In two words - Free Trade
During President Bush's term the money left the U.S. and went to the fast developing nations. Under President Reagan with the protective tariffs the money stayed here and created jobs.
Who can argue that unrestricted free trade gives a nation that treats its citizens and our environment the worse has a competitive advantage!
That's why Republicans are attacking the EPA and labor agencies. They want that advantage to compete.
I think the system we had that worked for a 150+ years was a better approach. Protective tariffs - that's what created the middle class here!
Unenforceable.
And, not something that Obama would administer.
But, interesting.
Any such law would need to require a direct quid pro quo that is objectively testable.
Otherwise, this proposal is simply window dressing on the repatriation of the money at a rate that is favorable to corporations.
Additionally, I disagree that the, "plan as proposed will almost certainly not be enacted. The president and Congress will not agree to support a giant windfall." Empirically, Congress and the President will do just that - think oil company corporate socialism.
The high tax rate is a signal to businesses that if they have a choice there are better places than the U.S. to invest new jobs and grow. Any first year financial analyst would recognize that the return on investment needed to invest in America must be at least 10% better than other markets in order to make sense.
If the U.S. were to lower the tax rate to a level where it would be able to compete with other developed nations the move would pay dividends. (http://bit.ly/kxSMHw)
"Fact: World Bank study found U.S. effective corporate tax rate lower than those of several industrialized nations
In its Paying Taxes 2009 publication, based on its 2009 Doing Business report, the World Bank-International Finance Corp. estimated that the United States has a lower effective rate of current corporate tax than that of several other nations, including Germany, Canada, India, China, Brazil, Japan, and Italy. The publication also included a figure that compared effective and statutory corporate tax rates for several G-8 and BRIC [Brazil, Russia, India, China] countries"
So we already have an effective tax rate lower than that of Brazil, India, and China. How low do you think we should go?

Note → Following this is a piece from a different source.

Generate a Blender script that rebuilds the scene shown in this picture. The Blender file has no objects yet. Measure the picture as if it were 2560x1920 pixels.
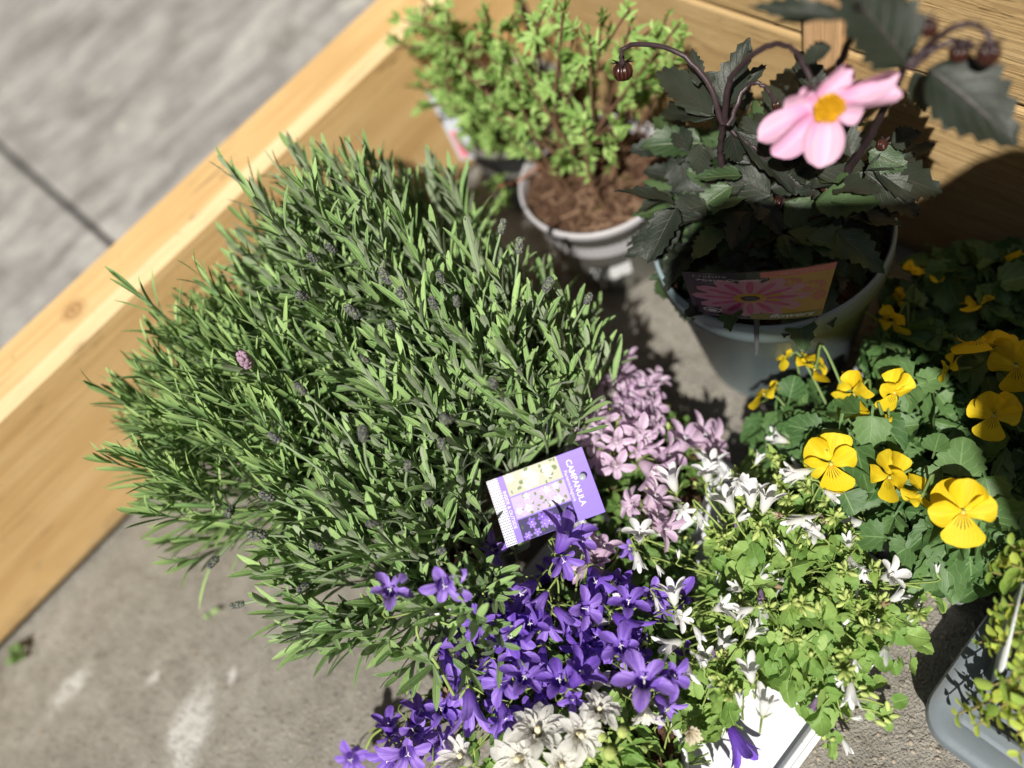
import bpy, bmesh, math, random
import numpy as np
from mathutils import Vector, Matrix

scene = bpy.context.scene
col = scene.collection
rng = np.random.default_rng(7)
random.seed(7)

# ------------------------------------------------------------------ camera
cd = bpy.data.cameras.new('camera')
cam = bpy.data.objects.new('camera', cd)
col.objects.link(cam)
RIGHT, UP, BACK = [Vector(v).normalized() for v in ((0.6575, -0.6996, -0.2796), (0.7258, 0.4886, 0.4843), (-0.2022, -0.5213, 0.829))]
CAMLOC = Vector((0, 0, 0.80))
cam.matrix_world = Matrix(((RIGHT.x, UP.x, BACK.x, CAMLOC.x), (RIGHT.y, UP.y, BACK.y, CAMLOC.y),
                           (RIGHT.z, UP.z, BACK.z, CAMLOC.z), (0, 0, 0, 1)))
cd.sensor_width = 36
cd.lens = 36 * 2250 / 2560
cd.clip_start = 0.01
cd.clip_end = 200
cd.dof.use_dof = True
cd.dof.focus_distance = 0.685
cd.dof.aperture_fstop = 1.6
scene.camera = cam

# ------------------------------------------------------------------ light
SUN_TRAVEL = Vector((math.cos(math.radians(40)) * math.cos(math.radians(52)),
                     math.sin(math.radians(40)) * math.cos(math.radians(52)),
                     -math.sin(math.radians(52))))
world = bpy.data.worlds.new('World')
scene.world = world
world.use_nodes = True
wn = world.node_tree.nodes
bg = wn['Background']
sky = wn.new('ShaderNodeTexSky')
sky.sky_type = 'NISHITA'
sky.sun_disc = False
sky.sun_elevation = math.radians(52)
sky.sun_rotation = math.atan2(-SUN_TRAVEL.x, -SUN_TRAVEL.y)
world.node_tree.links.new(sky.outputs[0], bg.inputs[0])
bg.inputs[1].default_value = 0.05
sl = bpy.data.lights.new('sun', 'SUN')
sl.energy = 5.0
sl.angle = math.radians(0.53)
sl.color = (1.0, 0.955, 0.88)
sun = bpy.data.objects.new('sun', sl)
sun.rotation_euler = (-SUN_TRAVEL).to_track_quat('Z', 'Y').to_euler()
sun.location = (-3, -3, 5)
col.objects.link(sun)

scene.view_settings.view_transform = 'Standard'
scene.view_settings.look = 'None'
scene.view_settings.exposure = 0.32
scene.view_settings.gamma = 1
scene.cycles.use_denoising = True
scene.cycles.max_bounces = 6
scene.cycles.diffuse_bounces = 2
scene.cycles.transmission_bounces = 6
scene.cycles.use_adaptive_sampling = True
scene.cycles.adaptive_threshold = 0.01

# ------------------------------------------------------------------ node helpers
class NT:
    def __init__(s, name):
        s.m = bpy.data.materials.new(name)
        s.m.use_nodes = True
        s.t = s.m.node_tree
        s.t.nodes.clear()
        s.out = s.t.nodes.new('ShaderNodeOutputMaterial')
    def n(s, kind, **kw):
        nd = s.t.nodes.new('ShaderNode' + kind)
        for a, b in kw.items():
            setattr(nd, a, b)
        return nd
    def l(s, a, b):
        s.t.links.new(a, b)
    def set(s, sock, v):
        if hasattr(v, 'is_output') or isinstance(v, bpy.types.NodeSocket):
            s.l(v, sock)
        elif isinstance(v, (tuple, list)) and len(v) == 3 and sock.type == 'RGBA':
            sock.default_value = (*v, 1)
        else:
            sock.default_value = v
    def math(s, op, a, b=0.0, c=None, clamp=False):
        nd = s.n('Math', operation=op, use_clamp=clamp)
        s.set(nd.inputs[0], a); s.set(nd.inputs[1], b)
        if c is not None: s.set(nd.inputs[2], c)
        return nd.outputs[0]
    def mix(s, f, a, b, blend='MIX'):
        nd = s.n('Mix', data_type='RGBA', blend_type=blend)
        s.set(nd.inputs[0], f); s.set(nd.inputs[6], a); s.set(nd.inputs[7], b)
        return nd.outputs[2]
    def ramp(s, f, stops):
        nd = s.n('ValToRGB')
        el = nd.color_ramp.elements
        while len(el) < len(stops): el.new(0.5)
        for e, (p, c) in zip(el, stops):
            e.position = p
            e.color = (*c, 1) if isinstance(c, (tuple, list)) else (c, c, c, 1)
        s.set(nd.inputs[0], f)
        return nd.outputs[0]
    def maprange(s, v, a, b, c=0.0, d=1.0):
        nd = s.n('MapRange', interpolation_type='SMOOTHSTEP')
        s.set(nd.inputs[0], v)
        for i, q in enumerate((a, b, c, d)): nd.inputs[i + 1].default_value = q
        return nd.outputs[0]
    def noise(s, vec, scale, detail=4, rough=0.55, dist=0.0):
        nd = s.n('TexNoise')
        s.set(nd.inputs['Vector'], vec)
        nd.inputs['Scale'].default_value = scale
        nd.inputs['Detail'].default_value = detail
        nd.inputs['Roughness'].default_value = rough
        nd.inputs['Distortion'].default_value = dist
        return nd.outputs['Fac']
    def pos(s):
        return s.n('NewGeometry').outputs['Position']
    def objco(s):
        return s.n('TexCoord').outputs['Object']
    def scaled(s, vec, sc):
        nd = s.n('VectorMath', operation='MULTIPLY')
        s.set(nd.inputs[0], vec); nd.inputs[1].default_value = sc
        return nd.outputs[0]
    def bump(s, h, strength, dist):
        nd = s.n('Bump')
        nd.inputs['Strength'].default_value = strength
        nd.inputs['Distance'].default_value = dist
        s.set(nd.inputs['Height'], h)
        return nd.outputs[0]
    def bsdf(s, colr, rough=0.5, spec=0.5, normal=None, **kw):
        nd = s.n('BsdfPrincipled')
        s.set(nd.inputs['Base Color'], colr)
        s.set(nd.inputs['Roughness'], rough)
        s.set(nd.inputs['Specular IOR Level'], spec)
        if normal is not None: s.set(nd.inputs['Normal'], normal)
        for a, b in kw.items(): s.set(nd.inputs[a], b)
        return nd.outputs[0]
    def done(s, sh):
        s.l(sh, s.out.inputs[0])
        return s.m
    def rnd(s):
        a = s.n('ObjectInfo').outputs['Random']
        b = s.n('NewGeometry').outputs['Random Per Island']
        return s.math('FRACT', s.math('ADD', a, b))

def plain(name, c, rough=0.5, spec=0.5, var=0.08, scale=60, bump=0.0):
    t = NT(name)
    nz = t.noise(t.pos(), scale, 4)
    colr = t.mix(nz, tuple(q * (1 - var) for q in c), tuple(min(1, q * (1 + var)) for q in c))
    nm = t.bump(t.noise(t.pos(), scale * 6, 3), bump, 0.001) if bump else None
    return t.done(t.bsdf(colr, rough, spec, nm))

def plastic(name, c, rough=0.45, dust=0.25):
    t = NT(name)
    p = t.pos()
    n1 = t.noise(p, 26, 5, 0.7); n2 = t.noise(t.scaled(p, (1, 1, 0.25)), 110, 4, 0.7); n3 = t.noise(p, 420, 2)
    cc = t.mix(t.math('MULTIPLY', t.maprange(n1, 0.45, 0.72), dust), c, (0.36, 0.32, 0.26))
    cc = t.mix(t.math('MULTIPLY', t.maprange(n2, 0.55, 0.75), dust * 0.8), cc, tuple(q * 0.55 for q in c))
    cc = t.mix(t.math('MULTIPLY', t.maprange(n3, 0.68, 0.74), 0.5), cc, (0.12, 0.09, 0.06))
    rr = t.math('ADD', rough, t.math('MULTIPLY', n1, 0.2))
    return t.done(t.bsdf(cc, rr, 0.42, t.bump(n2, 0.12, 0.001)))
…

If you look at the countries you mentioned they all have effective tax rates above their statutory tax rate. That means that somehow companies in those countries were taxed more than they were told they were going to be. Is this what you think the U.S. should do? Trick its companies into paying more in taxes.
If the U.S. were to make its statutory and effective rates more similar it will give companies a better understanding of what they will be taxed. When the U.S. is able to create a clearer picture of its tax rates many companies will see that the U.S. effective tax rate is actually lower than that of these and other countries and will be more willing to move their operations to the U.S.